What the task requires:
Return every line of the material exactly.

Collected material:
=====
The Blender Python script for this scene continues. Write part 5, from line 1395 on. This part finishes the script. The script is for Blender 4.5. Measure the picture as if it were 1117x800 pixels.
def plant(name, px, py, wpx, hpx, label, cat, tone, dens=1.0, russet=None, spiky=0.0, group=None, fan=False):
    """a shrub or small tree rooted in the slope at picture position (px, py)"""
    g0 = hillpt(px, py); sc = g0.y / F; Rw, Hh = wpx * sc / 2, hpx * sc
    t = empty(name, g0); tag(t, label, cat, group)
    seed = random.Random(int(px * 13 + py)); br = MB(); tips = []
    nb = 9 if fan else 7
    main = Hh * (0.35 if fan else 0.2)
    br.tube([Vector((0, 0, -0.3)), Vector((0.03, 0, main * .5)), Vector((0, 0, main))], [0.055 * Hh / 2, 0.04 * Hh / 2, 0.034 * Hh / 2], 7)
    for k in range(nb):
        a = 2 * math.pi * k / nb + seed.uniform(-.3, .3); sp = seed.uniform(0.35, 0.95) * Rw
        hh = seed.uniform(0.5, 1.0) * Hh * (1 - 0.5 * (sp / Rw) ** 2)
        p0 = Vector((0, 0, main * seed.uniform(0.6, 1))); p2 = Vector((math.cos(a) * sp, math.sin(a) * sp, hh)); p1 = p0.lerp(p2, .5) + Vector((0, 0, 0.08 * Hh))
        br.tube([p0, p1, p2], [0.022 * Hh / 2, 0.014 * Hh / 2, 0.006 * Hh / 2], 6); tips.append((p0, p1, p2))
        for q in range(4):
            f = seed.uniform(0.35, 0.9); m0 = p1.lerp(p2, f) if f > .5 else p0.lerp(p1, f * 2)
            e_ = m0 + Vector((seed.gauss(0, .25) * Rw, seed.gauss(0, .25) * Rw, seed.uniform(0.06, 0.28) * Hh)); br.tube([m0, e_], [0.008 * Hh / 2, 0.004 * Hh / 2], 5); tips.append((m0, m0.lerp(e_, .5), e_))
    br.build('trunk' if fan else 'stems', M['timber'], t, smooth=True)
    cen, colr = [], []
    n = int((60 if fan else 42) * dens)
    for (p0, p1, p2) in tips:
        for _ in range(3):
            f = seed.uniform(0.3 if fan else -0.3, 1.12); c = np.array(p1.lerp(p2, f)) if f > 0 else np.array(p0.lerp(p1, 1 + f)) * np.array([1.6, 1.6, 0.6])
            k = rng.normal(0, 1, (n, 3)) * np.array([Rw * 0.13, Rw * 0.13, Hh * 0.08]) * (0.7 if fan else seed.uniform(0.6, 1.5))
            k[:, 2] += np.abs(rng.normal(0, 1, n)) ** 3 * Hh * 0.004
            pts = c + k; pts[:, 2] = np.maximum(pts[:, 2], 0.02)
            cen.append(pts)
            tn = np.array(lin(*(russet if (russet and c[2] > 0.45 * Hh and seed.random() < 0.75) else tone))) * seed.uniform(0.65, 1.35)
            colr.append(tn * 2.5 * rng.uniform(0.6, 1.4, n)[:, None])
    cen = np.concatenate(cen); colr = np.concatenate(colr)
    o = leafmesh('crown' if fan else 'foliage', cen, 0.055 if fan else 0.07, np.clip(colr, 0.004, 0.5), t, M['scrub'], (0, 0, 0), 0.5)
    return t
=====
Exercise output:
The Blender Python script for this scene continues. Write part 5, from line 1395 on. This part finishes the script. The script is for Blender 4.5. Measure the picture as if it were 1117x800 pixels.
def plant(name, px, py, wpx, hpx, label, cat, tone, dens=1.0, russet=None, spiky=0.0, group=None, fan=False):
    """a shrub or small tree rooted in the slope at picture position (px, py)"""
    g0 = hillpt(px, py); sc = g0.y / F; Rw, Hh = wpx * sc / 2, hpx * sc
    t = empty(name, g0); tag(t, label, cat, group)
    seed = random.Random(int(px * 13 + py)); br = MB(); tips = []
    nb = 9 if fan else 7
    main = Hh * (0.35 if fan else 0.2)
    br.tube([Vector((0, 0, -0.3)), Vector((0.03, 0, main * .5)), Vector((0, 0, main))], [0.055 * Hh / 2, 0.04 * Hh / 2, 0.034 * Hh / 2], 7)
    for k in range(nb):
        a = 2 * math.pi * k / nb + seed.uniform(-.3, .3); sp = seed.uniform(0.35, 0.95) * Rw
        hh = seed.uniform(0.5, 1.0) * Hh * (1 - 0.5 * (sp / Rw) ** 2)
        p0 = Vector((0, 0, main * seed.uniform(0.6, 1))); p2 = Vector((math.cos(a) * sp, math.sin(a) * sp, hh)); p1 = p0.lerp(p2, .5) + Vector((0, 0, 0.08 * Hh))
        br.tube([p0, p1, p2], [0.022 * Hh / 2, 0.014 * Hh / 2, 0.006 * Hh / 2], 6); tips.append((p0, p1, p2))
        for q in range(4):
            f = seed.uniform(0.35, 0.9); m0 = p1.lerp(p2, f) if f > .5 else p0.lerp(p1, f * 2)
            e_ = m0 + Vector((seed.gauss(0, .25) * Rw, seed.gauss(0, .25) * Rw, seed.uniform(0.06, 0.28) * Hh)); br.tube([m0, e_], [0.008 * Hh / 2, 0.004 * Hh / 2], 5); tips.append((m0, m0.lerp(e_, .5), e_))
    br.build('trunk' if fan else 'stems', M['timber'], t, smooth=True)
    cen, colr = [], []
    n = int((60 if fan else 42) * dens)
    for (p0, p1, p2) in tips:
        for _ in range(3):
            f = seed.uniform(0.3 if fan else -0.3, 1.12); c = np.array(p1.lerp(p2, f)) if f > 0 else np.array(p0.lerp(p1, 1 + f)) * np.array([1.6, 1.6, 0.6])
            k = rng.normal(0, 1, (n, 3)) * np.array([Rw * 0.13, Rw * 0.13, Hh * 0.08]) * (0.7 if fan else seed.uniform(0.6, 1.5))
            k[:, 2] += np.abs(rng.normal(0, 1, n)) ** 3 * Hh * 0.004
            pts = c + k; pts[:, 2] = np.maximum(pts[:, 2], 0.02)
            cen.append(pts)
            tn = np.array(lin(*(russet if (russet and c[2] > 0.45 * Hh and seed.random() < 0.75) else tone))) * seed.uniform(0.65, 1.35)
            colr.append(tn * 2.5 * rng.uniform(0.6, 1.4, n)[:, None])
    cen = np.concatenate(cen); colr = np.concatenate(colr)
    o = leafmesh('crown' if fan else 'foliage', cen, 0.055 if fan else 0.07, np.clip(colr, 0.004, 0.5), t, M['scrub'], (0, 0, 0), 0.5)
    return t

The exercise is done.